* Given information:
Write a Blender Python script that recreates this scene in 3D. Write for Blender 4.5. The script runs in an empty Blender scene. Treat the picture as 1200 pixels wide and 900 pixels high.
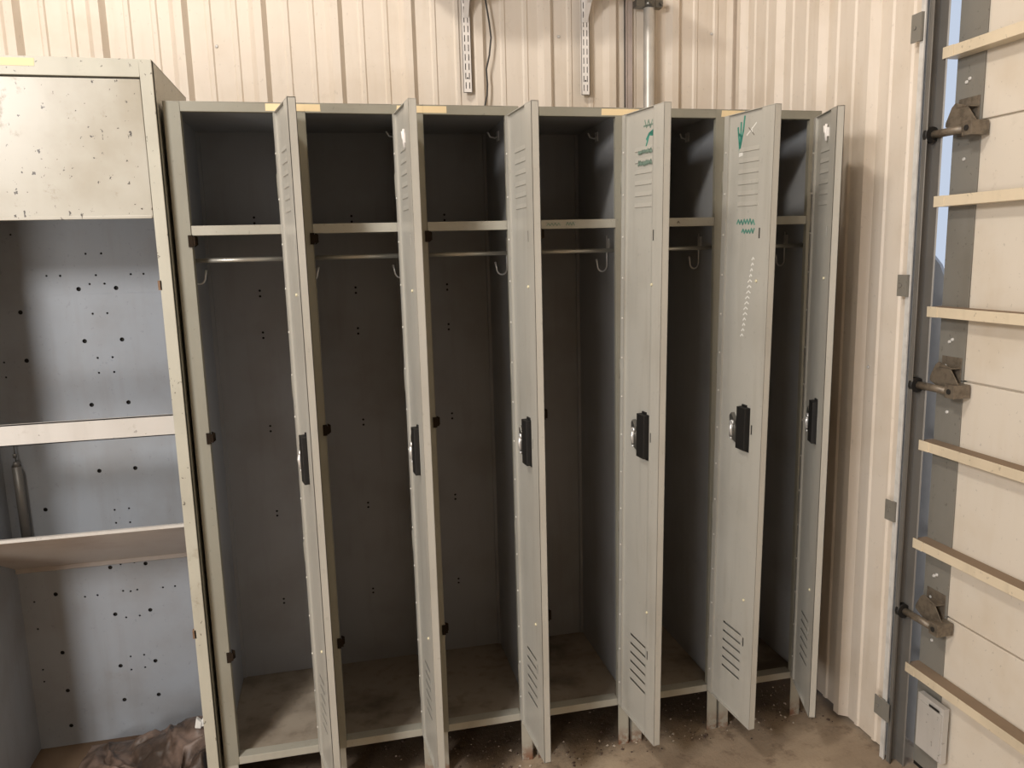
import bpy, bmesh, math, random
from mathutils import Vector, Matrix, noise
from mathutils.geometry import tessellate_polygon
random.seed(7)
S = bpy.context.scene
COL = S.collection
ZO = 0.139            # every root is raised by this at the end: the floor ends up at z = 0
FL = -0.139           # floor level in working coordinates (0 = underside of the lockers)
R = math.radians

# ------------------------------------------------------------------ materials
def nodes(name):
    m = bpy.data.materials.new(name); m.use_nodes = True
    nt = m.node_tree; b = nt.nodes['Principled BSDF']
    return m, nt, b

def nd(nt, kind, **kw):
    n = nt.nodes.new(kind)
    for k, v in kw.items():
        if k in n.inputs: n.inputs[k].default_value = v
        else: setattr(n, k, v)
    return n

def pos(nt, scale=(1, 1, 1), off=(0, 0, 0)):
    g = nt.nodes.new('ShaderNodeNewGeometry')
    mp = nd(nt, 'ShaderNodeMapping'); mp.inputs['Scale'].default_value = scale; mp.inputs['Location'].default_value = off
    nt.links.new(g.outputs['Position'], mp.inputs['Vector'])
    return mp.outputs['Vector']

def nz(nt, vec, scale, detail=4, rough=.55):
    n = nt.nodes.new('ShaderNodeTexNoise'); n.inputs['Scale'].default_value = scale
    n.inputs['Detail'].default_value = detail; n.inputs['Roughness'].default_value = rough
    nt.links.new(vec, n.inputs['Vector']); return n.outputs['Fac']

def ramp(nt, fac, lo, hi, a=0., b=1.):
    r = nt.nodes.new('ShaderNodeMapRange'); r.interpolation_type = 'SMOOTHSTEP'
    r.inputs['From Min'].default_value = lo; r.inputs['From Max'].default_value = hi
    r.inputs['To Min'].default_value = a; r.inputs['To Max'].default_value = b
    nt.links.new(fac, r.inputs['Value']); return r.outputs['Result']

def mul(nt, a, b):
    m = nt.nodes.new('ShaderNodeMath'); m.operation = 'MULTIPLY'
    nt.links.new(a, m.inputs[0])
    if isinstance(b, float): m.inputs[1].default_value = b
    else: nt.links.new(b, m.inputs[1])
    return m.outputs[0]

def mix(nt, fac, a, b):
    m = nt.nodes.new('ShaderNodeMix'); m.data_type = 'RGBA'
    if isinstance(fac, float): m.inputs[0].default_value = fac
    else: nt.links.new(fac, m.inputs[0])
    for s, v in ((6, a), (7, b)):
        if isinstance(v, tuple): m.inputs[s].default_value = (*v, 1)
        else: nt.links.new(v, m.inputs[s])
    return m.outputs[2]

def bump(nt, b, h, strength=.1, dist=.002):
    n = nt.nodes.new('ShaderNodeBump'); n.inputs['Strength'].default_value = strength; n.inputs['Distance'].default_value = dist
    nt.links.new(h, n.inputs['Height']); nt.links.new(n.outputs['Normal'], b.inputs['Normal'])

def height(nt):
    g = nt.nodes.new('ShaderNodeNewGeometry'); s = nt.nodes.new('ShaderNodeSeparateXYZ')
    nt.links.new(g.outputs['Position'], s.inputs[0]); return s.outputs['Z']

def paint(name, base, dirt=(.16, .13, .09), rough=.42, soil=.25, specks=.0, rust_to=None, metallic=0., streak=.12, seed=0, rust_amt=.9):
    """worn enamel on sheet metal: cloudy dirt, faint vertical streaks, chips, rust near the floor"""
    m, nt, b = nodes(name)
    v = pos(nt, (1, 1, 1), (seed, seed * .7, 0))
    c = mix(nt, ramp(nt, nz(nt, v, 3.5, 5), .42, .72, 0, soil), base, dirt)
    vs = pos(nt, (9, 9, .9), (seed, 0, seed))
    c = mix(nt, ramp(nt, nz(nt, vs, 3, 3), .5, .75, 0, streak), c, dirt)
    if specks:
        c = mix(nt, ramp(nt, nz(nt, pos(nt, (1, 1, .8), (seed, 3, 1)), 75, 3, .6), .655, .70, 0, specks), c, (.05, .04, .03))
        c = mix(nt, mul(nt, ramp(nt, nz(nt, v, 11, 6, .7), .6, .7, 0, specks * .8), ramp(nt, nz(nt, v, 2.2, 2), .45, .6)), c, (.2, .16, .1))
    if rust_to is not None:
        z = height(nt)
        msk = ramp(nt, z, rust_to, 0.0, 0., 1.)
        r = mul(nt, msk, ramp(nt, nz(nt, v, 26, 5, .7), .38, .56, 0, rust_amt))
        c = mix(nt, r, c, (.19, .075, .035))
    nt.links.new(c, b.inputs['Base Color'])
    b.inputs['Roughness'].default_value = rough; b.inputs['Metallic'].default_value = metallic
    bump(nt, b, nz(nt, v, 90, 3), .06, .001)
    return m

def plain(name, col, rough=.5, metallic=0., var=.15, scale=8.):
    m, nt, b = nodes(name)
    dark = tuple(x * .6 for x in col)
    c = mix(nt, ramp(nt, nz(nt, pos(nt), scale, 4), .4, .7, 0, var * 2), col, dark)
    nt.links.new(c, b.inputs['Base Color']); b.inputs['Roughness'].default_value = rough; b.inputs['Metallic'].default_value = metallic
    return m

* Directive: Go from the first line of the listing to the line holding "nt.links.new(vec, n.inputs['Vector']); return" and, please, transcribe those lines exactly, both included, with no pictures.

* Result of this exercise:
Write a Blender Python script that recreates this scene in 3D. Write for Blender 4.5. The script runs in an empty Blender scene. Treat the picture as 1200 pixels wide and 900 pixels high.
import bpy, bmesh, math, random
from mathutils import Vector, Matrix, noise
from mathutils.geometry import tessellate_polygon
random.seed(7)
S = bpy.context.scene
COL = S.collection
ZO = 0.139            # every root is raised by this at the end: the floor ends up at z = 0
FL = -0.139           # floor level in working coordinates (0 = underside of the lockers)
R = math.radians

# ------------------------------------------------------------------ materials
def nodes(name):
    m = bpy.data.materials.new(name); m.use_nodes = True
    nt = m.node_tree; b = nt.nodes['Principled BSDF']
    return m, nt, b

def nd(nt, kind, **kw):
    n = nt.nodes.new(kind)
    for k, v in kw.items():
        if k in n.inputs: n.inputs[k].default_value = v
        else: setattr(n, k, v)
    return n

def pos(nt, scale=(1, 1, 1), off=(0, 0, 0)):
    g = nt.nodes.new('ShaderNodeNewGeometry')
    mp = nd(nt, 'ShaderNodeMapping'); mp.inputs['Scale'].default_value = scale; mp.inputs['Location'].default_value = off
    nt.links.new(g.outputs['Position'], mp.inputs['Vector'])
    return mp.outputs['Vector']

def nz(nt, vec, scale, detail=4, rough=.55):
    n = nt.nodes.new('ShaderNodeTexNoise'); n.inputs['Scale'].default_value = scale
    n.inputs['Detail'].default_value = detail; n.inputs['Roughness'].default_value = rough
    nt.links.new(vec, n.inputs['Vector']); return n.outputs['Fac']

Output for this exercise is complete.